Di tengah kemajuan zaman saat ini, apalagi di Pulau Jawa, Suku Samin tetap mempertahankan adat dan tradisi. Di sisi lain, suku ini tetap berbaur dengan masyarakat umum.
Jumlah mereka saat ini tidak banyak lagi dan mendiami kawasan pegunungan Kendeng di perbatasan dua provinsi, yakni Blora, Jawa Tengah, dan Bojonegoro, Jawa Timur.
Suku Samin berawal dari seorang penduduk desa bernama Ki Samin Surosentiko yang lahir di Desa Poso, Kabupaten Blora, Jawa Tengah, pada 1859. Bagi masyarakat sekitar tempat tinggal, Ki Samin dikenal sebagai sosok mulia.
Bahkan ada yang menyebutnya sebagai intelektual desa.

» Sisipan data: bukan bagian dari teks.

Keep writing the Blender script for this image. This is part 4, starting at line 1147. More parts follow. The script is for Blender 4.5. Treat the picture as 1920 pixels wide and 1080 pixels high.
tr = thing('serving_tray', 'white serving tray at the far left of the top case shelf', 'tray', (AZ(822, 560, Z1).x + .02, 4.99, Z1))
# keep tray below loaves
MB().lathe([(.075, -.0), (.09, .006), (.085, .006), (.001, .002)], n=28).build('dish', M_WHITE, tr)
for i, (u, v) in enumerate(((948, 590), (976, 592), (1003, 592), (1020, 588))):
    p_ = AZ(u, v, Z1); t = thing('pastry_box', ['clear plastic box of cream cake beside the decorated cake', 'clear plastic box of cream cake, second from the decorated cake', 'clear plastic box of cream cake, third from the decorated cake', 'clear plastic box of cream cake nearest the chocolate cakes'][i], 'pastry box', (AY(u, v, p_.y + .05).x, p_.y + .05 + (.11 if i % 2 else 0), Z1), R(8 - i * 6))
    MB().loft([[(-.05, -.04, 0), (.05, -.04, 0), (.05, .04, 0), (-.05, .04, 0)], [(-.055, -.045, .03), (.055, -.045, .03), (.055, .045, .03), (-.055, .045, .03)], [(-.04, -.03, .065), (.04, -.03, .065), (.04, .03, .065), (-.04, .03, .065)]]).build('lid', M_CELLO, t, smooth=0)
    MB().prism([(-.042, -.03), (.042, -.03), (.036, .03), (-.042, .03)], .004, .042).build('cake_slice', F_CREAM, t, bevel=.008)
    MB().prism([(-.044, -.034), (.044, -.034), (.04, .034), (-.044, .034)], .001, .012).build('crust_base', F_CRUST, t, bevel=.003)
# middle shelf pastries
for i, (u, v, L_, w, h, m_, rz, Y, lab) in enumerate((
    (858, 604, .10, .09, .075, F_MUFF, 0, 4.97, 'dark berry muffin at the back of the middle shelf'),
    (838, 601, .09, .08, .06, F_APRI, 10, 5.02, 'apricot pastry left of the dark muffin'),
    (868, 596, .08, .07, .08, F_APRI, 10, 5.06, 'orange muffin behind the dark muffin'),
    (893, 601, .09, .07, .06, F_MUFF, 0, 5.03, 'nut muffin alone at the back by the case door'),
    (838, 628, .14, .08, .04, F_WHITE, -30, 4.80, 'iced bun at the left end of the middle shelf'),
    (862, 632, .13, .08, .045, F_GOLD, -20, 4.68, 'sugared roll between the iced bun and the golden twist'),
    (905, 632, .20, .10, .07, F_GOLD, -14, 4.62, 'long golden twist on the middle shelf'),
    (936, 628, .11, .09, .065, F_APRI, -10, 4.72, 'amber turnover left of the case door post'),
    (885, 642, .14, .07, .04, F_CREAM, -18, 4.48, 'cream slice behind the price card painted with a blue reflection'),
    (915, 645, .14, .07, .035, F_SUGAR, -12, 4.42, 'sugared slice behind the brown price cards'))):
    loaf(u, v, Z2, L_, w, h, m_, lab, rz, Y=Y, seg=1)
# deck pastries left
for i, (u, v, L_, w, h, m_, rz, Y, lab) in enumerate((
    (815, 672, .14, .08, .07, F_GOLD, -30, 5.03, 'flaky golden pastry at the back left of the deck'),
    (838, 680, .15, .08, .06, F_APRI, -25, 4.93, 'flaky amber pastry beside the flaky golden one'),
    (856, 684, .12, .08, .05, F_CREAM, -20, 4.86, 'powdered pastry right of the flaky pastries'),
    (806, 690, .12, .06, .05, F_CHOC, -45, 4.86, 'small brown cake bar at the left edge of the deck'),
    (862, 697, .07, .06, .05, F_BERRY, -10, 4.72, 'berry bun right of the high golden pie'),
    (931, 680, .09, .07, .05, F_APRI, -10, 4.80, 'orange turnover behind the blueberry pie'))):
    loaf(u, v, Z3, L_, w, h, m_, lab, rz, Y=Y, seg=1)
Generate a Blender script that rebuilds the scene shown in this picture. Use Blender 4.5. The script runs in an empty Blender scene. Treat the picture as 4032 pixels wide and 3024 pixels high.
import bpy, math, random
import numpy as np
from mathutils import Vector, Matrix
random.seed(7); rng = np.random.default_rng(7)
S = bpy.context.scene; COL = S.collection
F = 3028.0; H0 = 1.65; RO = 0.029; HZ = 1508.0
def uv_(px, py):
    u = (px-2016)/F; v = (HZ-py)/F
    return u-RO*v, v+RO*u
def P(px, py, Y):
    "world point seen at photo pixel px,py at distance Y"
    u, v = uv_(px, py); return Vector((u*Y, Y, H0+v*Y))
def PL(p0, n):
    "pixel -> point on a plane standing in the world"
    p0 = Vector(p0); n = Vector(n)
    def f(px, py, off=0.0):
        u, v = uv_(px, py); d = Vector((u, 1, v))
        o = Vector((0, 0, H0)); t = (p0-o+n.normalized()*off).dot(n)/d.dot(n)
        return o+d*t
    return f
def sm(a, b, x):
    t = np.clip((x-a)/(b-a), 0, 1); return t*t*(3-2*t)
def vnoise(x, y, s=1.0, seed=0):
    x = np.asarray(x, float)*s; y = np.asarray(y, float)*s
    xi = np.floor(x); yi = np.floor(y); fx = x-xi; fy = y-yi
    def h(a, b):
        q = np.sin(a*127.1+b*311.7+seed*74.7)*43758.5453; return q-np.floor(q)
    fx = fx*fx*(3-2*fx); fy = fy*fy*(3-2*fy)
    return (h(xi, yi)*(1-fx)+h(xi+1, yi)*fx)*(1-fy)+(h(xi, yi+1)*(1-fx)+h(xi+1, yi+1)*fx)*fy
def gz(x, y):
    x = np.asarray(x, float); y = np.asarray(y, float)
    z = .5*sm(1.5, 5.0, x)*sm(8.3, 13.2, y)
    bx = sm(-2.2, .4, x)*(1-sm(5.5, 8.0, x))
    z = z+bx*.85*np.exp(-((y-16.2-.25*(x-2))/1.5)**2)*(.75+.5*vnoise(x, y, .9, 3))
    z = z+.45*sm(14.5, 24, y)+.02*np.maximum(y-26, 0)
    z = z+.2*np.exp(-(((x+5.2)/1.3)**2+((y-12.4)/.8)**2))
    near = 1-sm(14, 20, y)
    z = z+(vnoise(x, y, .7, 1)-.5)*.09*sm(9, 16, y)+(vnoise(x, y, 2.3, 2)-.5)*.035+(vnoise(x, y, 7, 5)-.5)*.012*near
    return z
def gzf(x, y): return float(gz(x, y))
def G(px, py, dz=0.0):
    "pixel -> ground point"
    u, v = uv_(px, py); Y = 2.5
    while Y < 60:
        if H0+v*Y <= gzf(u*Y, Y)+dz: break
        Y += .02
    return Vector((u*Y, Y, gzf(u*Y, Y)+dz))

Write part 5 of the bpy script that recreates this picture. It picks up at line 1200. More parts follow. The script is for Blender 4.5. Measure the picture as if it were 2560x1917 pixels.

Samin juga pemimpin yang dihormati masyarakat setempat. Namun, tidak bagi pemerintah Belanda saat itu. Samin dikenal sebagai penjahat yang sering masuk keluar penjara karena tak patuh aturan penjajah.
Salah satu sikap yang diajarkan adalah Sedulur Sikep. Makna ajaran ini bahwa Suku Samin mengutamakan perlawanan tanpa senjata dan kekerasan. Akar dari ajaran ini berawal dengan tindakan mereka untuk tidak membayar pajak serta tak mau menaati peraturan dari pemerintah kolonial Belanda sampai ke penjajahan Jepang. Sikap ini seringkali dianggap menjengkelkan, bahkan terkadang masih dirasakan sampai saat ini.
Ajaran lain yang berkembang di antara masyarakat Suku Samin adalah Sohaling Ilat yang berarti gerak lidah. Makna ajaran ini adalah agar tidak berbicara sembarangan, menjaga lidah atau lisan agar tidak mengucapkan kata-kata bohong yang berpotensi menyakiti hati dan perasaan orang lain. Hal ini berlaku antara satu warga dengan lainnya. Jika tidak ingin disakiti, jangan menyakiti orang lain. Ajaran serupa juga berlaku di setiap aspek kehidupan penduduk setempat.